Exercise:
Every line that contains the word "tcol" should be copied.
+++
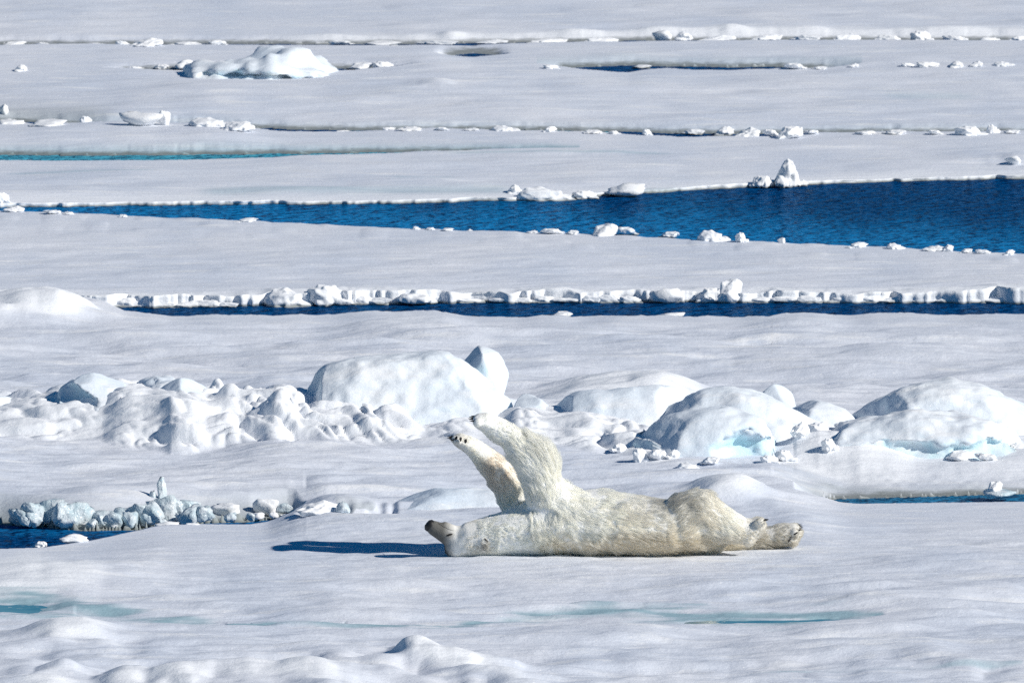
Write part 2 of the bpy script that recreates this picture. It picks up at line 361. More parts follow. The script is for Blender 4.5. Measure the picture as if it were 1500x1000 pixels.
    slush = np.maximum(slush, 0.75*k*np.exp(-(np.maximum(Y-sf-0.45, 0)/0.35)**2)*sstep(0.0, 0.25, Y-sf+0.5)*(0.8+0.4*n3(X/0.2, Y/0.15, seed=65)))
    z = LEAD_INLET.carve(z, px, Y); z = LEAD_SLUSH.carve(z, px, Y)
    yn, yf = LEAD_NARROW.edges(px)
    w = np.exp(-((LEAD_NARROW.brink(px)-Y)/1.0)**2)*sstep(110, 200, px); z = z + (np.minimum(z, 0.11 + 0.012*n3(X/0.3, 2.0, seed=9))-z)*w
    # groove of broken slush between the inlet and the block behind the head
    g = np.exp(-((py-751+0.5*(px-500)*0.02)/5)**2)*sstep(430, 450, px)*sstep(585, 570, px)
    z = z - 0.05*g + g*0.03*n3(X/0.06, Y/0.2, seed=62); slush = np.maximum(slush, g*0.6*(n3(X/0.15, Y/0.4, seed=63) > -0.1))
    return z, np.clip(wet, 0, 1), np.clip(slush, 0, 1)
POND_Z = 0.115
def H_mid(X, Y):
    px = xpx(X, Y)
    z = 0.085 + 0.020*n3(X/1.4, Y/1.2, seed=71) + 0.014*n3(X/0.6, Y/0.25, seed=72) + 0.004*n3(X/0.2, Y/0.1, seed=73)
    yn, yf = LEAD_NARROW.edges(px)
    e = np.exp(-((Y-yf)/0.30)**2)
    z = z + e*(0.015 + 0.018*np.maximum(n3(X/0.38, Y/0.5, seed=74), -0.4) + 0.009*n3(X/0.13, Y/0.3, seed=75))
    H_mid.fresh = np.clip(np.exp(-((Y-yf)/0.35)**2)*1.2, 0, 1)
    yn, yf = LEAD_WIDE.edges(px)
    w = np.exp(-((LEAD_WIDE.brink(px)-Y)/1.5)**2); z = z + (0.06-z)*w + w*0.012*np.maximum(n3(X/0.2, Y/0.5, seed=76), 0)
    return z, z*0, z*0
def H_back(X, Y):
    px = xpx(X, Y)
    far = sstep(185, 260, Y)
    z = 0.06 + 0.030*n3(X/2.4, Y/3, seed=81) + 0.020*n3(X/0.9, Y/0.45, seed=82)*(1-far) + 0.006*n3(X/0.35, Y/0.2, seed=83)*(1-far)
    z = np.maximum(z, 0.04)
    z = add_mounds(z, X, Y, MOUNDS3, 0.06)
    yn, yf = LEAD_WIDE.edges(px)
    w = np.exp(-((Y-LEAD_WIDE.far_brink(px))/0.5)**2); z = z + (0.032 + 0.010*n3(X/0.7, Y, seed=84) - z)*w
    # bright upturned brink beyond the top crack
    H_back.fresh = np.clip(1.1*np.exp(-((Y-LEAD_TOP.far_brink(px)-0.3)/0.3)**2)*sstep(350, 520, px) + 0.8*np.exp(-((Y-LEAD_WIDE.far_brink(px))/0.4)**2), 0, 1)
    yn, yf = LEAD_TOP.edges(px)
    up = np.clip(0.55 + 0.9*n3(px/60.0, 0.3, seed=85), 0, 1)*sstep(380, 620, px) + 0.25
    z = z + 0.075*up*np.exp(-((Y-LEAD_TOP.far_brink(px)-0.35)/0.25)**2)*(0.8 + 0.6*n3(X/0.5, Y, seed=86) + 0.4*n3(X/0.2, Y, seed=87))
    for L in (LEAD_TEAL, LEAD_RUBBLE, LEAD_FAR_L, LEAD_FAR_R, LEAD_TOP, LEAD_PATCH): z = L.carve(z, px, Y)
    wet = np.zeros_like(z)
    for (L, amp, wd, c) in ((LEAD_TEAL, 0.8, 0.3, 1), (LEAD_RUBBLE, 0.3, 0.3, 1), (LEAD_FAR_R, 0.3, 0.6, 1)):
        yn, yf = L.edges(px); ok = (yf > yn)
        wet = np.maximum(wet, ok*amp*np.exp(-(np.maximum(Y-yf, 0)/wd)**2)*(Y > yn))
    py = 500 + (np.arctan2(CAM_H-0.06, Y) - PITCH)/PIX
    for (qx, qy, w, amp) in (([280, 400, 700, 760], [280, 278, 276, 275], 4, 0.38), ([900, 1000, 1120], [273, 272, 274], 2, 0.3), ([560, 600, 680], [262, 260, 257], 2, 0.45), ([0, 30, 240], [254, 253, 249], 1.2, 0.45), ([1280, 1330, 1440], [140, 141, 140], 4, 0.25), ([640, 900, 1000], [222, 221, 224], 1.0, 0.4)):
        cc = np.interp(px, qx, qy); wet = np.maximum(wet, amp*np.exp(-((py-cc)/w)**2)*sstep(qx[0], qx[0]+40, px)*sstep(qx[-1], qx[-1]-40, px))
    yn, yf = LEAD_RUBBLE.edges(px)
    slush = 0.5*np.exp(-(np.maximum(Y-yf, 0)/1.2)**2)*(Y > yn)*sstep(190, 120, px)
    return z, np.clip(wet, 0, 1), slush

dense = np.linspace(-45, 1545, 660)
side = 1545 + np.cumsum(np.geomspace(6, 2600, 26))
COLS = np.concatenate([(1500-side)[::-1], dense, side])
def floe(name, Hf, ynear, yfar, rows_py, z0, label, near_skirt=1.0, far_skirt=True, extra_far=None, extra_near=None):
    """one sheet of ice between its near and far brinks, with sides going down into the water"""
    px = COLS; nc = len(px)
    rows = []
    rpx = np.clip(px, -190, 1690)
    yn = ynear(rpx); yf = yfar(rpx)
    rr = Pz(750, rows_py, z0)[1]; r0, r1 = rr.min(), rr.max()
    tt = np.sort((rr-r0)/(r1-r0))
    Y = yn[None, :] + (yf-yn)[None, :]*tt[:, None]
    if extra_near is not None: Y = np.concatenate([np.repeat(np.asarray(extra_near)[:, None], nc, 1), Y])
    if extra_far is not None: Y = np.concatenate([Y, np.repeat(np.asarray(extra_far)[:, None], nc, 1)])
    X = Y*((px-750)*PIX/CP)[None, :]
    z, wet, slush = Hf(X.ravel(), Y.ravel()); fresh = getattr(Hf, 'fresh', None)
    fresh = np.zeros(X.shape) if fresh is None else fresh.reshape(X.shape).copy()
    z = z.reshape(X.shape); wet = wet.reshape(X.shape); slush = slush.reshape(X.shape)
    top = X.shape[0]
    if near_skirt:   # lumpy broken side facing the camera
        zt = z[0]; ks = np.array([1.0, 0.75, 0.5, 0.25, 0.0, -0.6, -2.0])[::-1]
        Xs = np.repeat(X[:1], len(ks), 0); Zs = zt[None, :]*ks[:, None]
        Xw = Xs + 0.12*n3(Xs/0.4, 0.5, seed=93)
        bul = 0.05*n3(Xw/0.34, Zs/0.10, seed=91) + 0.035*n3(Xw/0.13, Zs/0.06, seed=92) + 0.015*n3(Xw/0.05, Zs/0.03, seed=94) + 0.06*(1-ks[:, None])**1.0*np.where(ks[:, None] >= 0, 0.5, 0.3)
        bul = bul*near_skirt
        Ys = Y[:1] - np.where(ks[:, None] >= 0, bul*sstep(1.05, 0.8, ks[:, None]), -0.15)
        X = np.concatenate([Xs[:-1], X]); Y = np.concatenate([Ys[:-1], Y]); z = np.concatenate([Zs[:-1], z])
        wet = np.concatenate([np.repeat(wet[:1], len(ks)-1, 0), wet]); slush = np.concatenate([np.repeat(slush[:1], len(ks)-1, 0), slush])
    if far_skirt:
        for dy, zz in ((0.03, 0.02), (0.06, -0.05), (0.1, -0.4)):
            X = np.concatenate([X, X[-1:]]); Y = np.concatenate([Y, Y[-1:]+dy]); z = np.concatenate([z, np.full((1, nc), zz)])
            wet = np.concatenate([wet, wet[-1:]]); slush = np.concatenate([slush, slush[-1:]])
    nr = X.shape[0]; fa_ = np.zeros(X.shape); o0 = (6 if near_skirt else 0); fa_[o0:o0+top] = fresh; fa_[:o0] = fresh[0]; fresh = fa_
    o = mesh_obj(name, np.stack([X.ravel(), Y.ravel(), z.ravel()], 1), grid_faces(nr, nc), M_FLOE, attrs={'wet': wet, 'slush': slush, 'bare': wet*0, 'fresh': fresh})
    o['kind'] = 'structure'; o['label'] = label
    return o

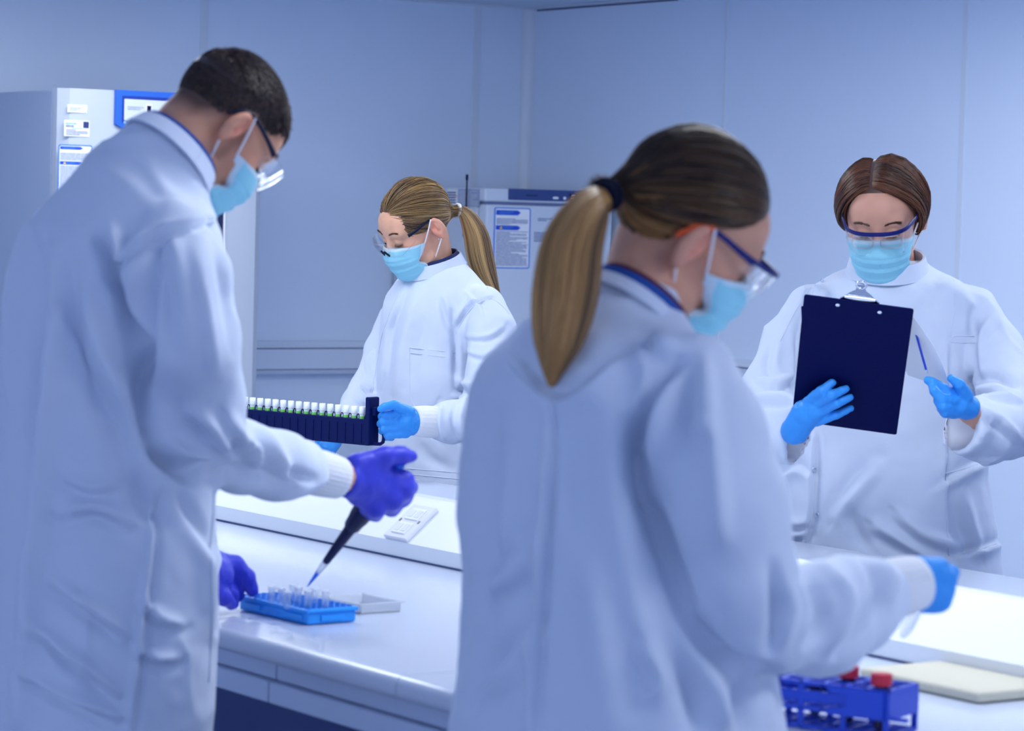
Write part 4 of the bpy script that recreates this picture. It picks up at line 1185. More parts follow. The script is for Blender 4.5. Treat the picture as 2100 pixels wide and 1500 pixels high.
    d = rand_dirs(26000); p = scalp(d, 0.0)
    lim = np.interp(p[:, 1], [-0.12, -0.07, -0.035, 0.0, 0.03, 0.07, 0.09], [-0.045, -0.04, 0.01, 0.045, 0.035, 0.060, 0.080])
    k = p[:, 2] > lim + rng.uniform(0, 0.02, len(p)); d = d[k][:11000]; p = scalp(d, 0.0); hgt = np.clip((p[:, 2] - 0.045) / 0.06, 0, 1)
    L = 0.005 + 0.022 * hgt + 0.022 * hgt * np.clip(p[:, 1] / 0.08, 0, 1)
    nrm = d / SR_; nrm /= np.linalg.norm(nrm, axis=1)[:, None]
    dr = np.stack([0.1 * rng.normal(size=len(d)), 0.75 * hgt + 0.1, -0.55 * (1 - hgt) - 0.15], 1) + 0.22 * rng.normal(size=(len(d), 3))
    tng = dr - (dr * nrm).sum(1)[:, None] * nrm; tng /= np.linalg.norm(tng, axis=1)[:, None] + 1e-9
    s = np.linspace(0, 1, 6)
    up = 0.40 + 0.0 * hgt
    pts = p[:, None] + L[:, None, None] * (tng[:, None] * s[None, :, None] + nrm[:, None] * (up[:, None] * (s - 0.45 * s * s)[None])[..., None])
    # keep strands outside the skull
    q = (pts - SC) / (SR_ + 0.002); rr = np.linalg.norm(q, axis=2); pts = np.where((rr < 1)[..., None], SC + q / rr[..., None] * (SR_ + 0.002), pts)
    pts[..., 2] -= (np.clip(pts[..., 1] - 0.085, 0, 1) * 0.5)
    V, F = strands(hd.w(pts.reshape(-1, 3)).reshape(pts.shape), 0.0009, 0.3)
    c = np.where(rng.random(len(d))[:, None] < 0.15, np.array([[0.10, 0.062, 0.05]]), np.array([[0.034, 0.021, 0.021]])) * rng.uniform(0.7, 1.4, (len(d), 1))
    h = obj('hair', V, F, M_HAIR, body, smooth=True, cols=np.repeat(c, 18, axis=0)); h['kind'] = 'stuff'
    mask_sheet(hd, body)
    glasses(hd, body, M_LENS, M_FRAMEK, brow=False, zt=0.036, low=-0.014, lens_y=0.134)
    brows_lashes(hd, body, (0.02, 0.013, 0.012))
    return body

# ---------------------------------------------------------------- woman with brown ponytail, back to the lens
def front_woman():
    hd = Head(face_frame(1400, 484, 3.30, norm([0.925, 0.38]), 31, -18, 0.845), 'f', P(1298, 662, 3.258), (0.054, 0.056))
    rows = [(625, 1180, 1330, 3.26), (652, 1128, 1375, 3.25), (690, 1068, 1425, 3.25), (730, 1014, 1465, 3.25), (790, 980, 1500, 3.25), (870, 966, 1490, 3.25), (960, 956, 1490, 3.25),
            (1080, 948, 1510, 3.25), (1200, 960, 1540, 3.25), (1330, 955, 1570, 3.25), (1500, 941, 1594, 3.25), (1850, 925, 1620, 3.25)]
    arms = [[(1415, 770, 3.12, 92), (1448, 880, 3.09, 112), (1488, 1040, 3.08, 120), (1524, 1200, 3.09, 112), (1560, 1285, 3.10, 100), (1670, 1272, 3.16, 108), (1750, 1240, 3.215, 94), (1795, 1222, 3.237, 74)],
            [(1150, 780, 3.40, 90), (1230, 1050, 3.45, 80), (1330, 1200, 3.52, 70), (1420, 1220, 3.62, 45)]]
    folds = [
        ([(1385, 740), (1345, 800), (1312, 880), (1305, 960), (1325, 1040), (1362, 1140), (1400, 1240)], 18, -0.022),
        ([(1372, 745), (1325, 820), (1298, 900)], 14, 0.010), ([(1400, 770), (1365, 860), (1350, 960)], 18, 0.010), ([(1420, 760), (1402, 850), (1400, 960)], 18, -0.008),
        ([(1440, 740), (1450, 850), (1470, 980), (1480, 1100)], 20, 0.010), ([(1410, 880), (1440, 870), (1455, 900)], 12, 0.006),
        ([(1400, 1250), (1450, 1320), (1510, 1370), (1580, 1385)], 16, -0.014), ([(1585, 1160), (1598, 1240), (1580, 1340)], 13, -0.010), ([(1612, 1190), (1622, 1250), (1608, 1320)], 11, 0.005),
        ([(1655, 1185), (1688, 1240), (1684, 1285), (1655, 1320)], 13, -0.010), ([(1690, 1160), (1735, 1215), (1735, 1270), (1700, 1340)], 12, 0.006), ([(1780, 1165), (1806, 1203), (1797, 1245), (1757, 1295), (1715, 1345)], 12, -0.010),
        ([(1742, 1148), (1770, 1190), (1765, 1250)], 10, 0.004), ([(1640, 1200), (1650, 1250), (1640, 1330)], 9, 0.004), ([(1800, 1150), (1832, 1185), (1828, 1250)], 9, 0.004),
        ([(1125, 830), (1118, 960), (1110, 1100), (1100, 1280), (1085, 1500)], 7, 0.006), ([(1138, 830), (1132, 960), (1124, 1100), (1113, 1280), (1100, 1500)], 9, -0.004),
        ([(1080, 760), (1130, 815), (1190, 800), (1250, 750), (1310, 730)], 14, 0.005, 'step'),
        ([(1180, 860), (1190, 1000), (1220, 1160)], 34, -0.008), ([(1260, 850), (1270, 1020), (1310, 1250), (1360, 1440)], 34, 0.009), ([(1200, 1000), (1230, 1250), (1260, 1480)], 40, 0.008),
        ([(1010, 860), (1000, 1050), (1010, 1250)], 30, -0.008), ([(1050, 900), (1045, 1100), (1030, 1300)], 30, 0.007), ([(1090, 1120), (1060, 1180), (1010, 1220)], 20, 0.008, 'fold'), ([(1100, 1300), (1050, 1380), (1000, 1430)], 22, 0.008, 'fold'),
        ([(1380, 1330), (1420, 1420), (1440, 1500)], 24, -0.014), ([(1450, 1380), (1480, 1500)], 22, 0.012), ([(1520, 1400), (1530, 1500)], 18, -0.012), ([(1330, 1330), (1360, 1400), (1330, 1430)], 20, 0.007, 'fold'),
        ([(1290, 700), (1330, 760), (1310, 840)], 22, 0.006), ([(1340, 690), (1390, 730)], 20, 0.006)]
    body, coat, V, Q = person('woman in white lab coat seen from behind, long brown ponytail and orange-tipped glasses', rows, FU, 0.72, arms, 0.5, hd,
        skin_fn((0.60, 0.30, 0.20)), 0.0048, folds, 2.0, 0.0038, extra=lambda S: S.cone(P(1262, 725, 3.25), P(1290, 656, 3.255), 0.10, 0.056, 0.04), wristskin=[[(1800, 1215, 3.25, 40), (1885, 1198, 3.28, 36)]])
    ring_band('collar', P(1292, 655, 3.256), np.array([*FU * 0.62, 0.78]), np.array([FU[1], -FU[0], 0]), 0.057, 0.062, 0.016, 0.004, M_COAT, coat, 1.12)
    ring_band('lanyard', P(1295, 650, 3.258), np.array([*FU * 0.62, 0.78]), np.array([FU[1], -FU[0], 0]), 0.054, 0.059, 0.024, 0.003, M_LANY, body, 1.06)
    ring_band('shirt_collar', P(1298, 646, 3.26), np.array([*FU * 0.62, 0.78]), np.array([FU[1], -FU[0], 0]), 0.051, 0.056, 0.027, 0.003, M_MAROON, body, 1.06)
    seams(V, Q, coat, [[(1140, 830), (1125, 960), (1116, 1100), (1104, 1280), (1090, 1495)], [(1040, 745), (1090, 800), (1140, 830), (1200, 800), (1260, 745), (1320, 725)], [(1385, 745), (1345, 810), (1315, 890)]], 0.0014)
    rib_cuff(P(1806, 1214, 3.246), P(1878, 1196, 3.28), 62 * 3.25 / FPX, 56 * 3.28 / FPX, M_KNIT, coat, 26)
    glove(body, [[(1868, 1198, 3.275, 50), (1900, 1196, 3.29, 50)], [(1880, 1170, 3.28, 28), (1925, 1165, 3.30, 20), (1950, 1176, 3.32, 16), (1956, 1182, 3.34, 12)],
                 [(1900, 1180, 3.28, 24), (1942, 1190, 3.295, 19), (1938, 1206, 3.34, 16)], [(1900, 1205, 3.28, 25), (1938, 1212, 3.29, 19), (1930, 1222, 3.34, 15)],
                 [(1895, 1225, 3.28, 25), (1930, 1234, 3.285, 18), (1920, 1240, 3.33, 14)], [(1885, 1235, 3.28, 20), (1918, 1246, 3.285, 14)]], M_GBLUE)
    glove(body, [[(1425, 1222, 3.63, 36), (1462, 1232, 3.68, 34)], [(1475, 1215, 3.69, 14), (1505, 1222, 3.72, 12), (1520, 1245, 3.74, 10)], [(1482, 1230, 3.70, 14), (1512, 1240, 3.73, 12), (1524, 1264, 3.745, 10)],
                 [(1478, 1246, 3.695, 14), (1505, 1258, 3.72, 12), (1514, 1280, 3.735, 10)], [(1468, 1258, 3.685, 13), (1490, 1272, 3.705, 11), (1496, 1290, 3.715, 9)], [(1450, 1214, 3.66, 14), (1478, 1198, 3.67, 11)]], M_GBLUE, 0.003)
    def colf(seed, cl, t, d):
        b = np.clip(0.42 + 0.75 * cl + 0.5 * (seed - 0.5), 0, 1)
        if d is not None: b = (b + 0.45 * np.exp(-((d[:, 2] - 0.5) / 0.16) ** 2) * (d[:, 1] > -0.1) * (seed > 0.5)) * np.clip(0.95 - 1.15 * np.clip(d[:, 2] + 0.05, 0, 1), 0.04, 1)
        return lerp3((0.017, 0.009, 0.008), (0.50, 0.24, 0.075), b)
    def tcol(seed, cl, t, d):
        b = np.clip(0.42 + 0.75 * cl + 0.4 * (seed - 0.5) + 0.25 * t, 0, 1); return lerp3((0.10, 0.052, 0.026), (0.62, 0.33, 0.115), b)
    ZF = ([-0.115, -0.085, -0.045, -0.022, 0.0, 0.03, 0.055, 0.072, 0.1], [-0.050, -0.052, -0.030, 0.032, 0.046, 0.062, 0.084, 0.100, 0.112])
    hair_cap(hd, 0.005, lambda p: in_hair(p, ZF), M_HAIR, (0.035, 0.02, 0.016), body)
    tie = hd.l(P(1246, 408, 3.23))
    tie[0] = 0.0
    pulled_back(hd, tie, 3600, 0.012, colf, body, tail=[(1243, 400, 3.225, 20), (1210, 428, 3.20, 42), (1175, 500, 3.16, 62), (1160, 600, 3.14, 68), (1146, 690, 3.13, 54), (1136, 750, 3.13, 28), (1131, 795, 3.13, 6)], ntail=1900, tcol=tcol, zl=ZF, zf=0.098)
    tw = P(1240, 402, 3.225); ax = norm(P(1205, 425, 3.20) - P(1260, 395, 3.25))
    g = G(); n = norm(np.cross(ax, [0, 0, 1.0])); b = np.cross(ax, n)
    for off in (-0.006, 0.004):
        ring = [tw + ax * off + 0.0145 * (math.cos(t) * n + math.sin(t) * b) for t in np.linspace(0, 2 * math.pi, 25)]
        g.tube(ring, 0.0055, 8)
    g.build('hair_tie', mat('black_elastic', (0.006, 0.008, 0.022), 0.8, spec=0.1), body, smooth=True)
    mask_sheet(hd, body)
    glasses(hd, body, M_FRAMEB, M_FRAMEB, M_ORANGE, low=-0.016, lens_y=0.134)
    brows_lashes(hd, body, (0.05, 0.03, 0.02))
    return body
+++
Written answer:
    def tcol(seed, cl, t, d):
    pulled_back(hd, tie, 3600, 0.012, colf, body, tail=[(1243, 400, 3.225, 20), (1210, 428, 3.20, 42), (1175, 500, 3.16, 62), (1160, 600, 3.14, 68), (1146, 690, 3.13, 54), (1136, 750, 3.13, 28), (1131, 795, 3.13, 6)], ntail=1900, tcol=tcol, zl=ZF, zf=0.098)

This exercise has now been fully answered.